One such review reads:
Opener Nomatterday is a multi-sectioned track that sounds like post-punk by a band who arrived late to that genre's pier. However, it does land on some compelling passages and is a promising introduction to an album that regularly runs out of steam. It's difficult to touch on these and future criticisms without first pointing out the unfortunate and potentially triggering ageism inherent in this type of cultural criticism. A group, even one as consistently professional as Pixies, will always be held up to younger versions of themselves, to purple patches in their career that bloomed from the high-performance levels occasioned by the advantaged position of young adults in the entertainment industry.
Ugh. I guess I'm not the only one who struggled for something to say, but it's all bollocks. Stick the record on the turntable and close inspection, or not even particularly close inspection will reveal that it rocks, and it rocks at least as much as the Pixies have ever rocked.
It's that simple.
It sounds a little like the other records in that it sounds like the Pixies, and I realise it's boooooooring how they didn't add bagpipes or fill the first side with twenty minutes of musique concrete recorded at the bingo in an old folks home, conservative hacks that they are; but it doesn't matter because it rocks.
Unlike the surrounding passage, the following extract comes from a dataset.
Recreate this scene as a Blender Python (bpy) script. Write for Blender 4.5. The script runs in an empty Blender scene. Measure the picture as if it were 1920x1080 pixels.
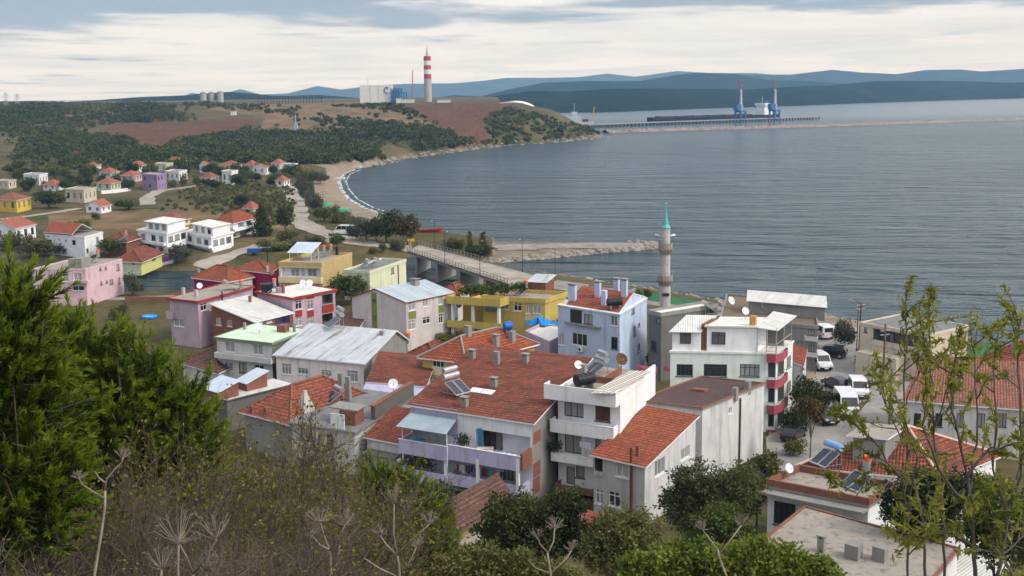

True, there's no Monkey Gone to Heaven here, which is because that's on one of the other albums, and it has plenty of great tracks which are only on this album, and which rock. I really can't overemphasise that last point.
Sure, you get what you usually get with the Pixies - folksy tales of the weird and wonderful with arresting imagery, a faint hint of the Latin, big screen sunsets, screwy time signatures and nothing quite so predictable as to feel like it's going through the motions. If you wanted something else you probably should have bought a different record. If you bought this one, stick it on, crank it up, and rock the fuck out. It's not difficult to understand.
*: I use these three to invoke the general idea of new bands with fucking stupid names championed by beardy arseholes on the grounds of their being new, although I'm well aware they're probably considered old school by now, each churning out comeback albums, and I'm so out of touch that it's embarrassing; not that I care.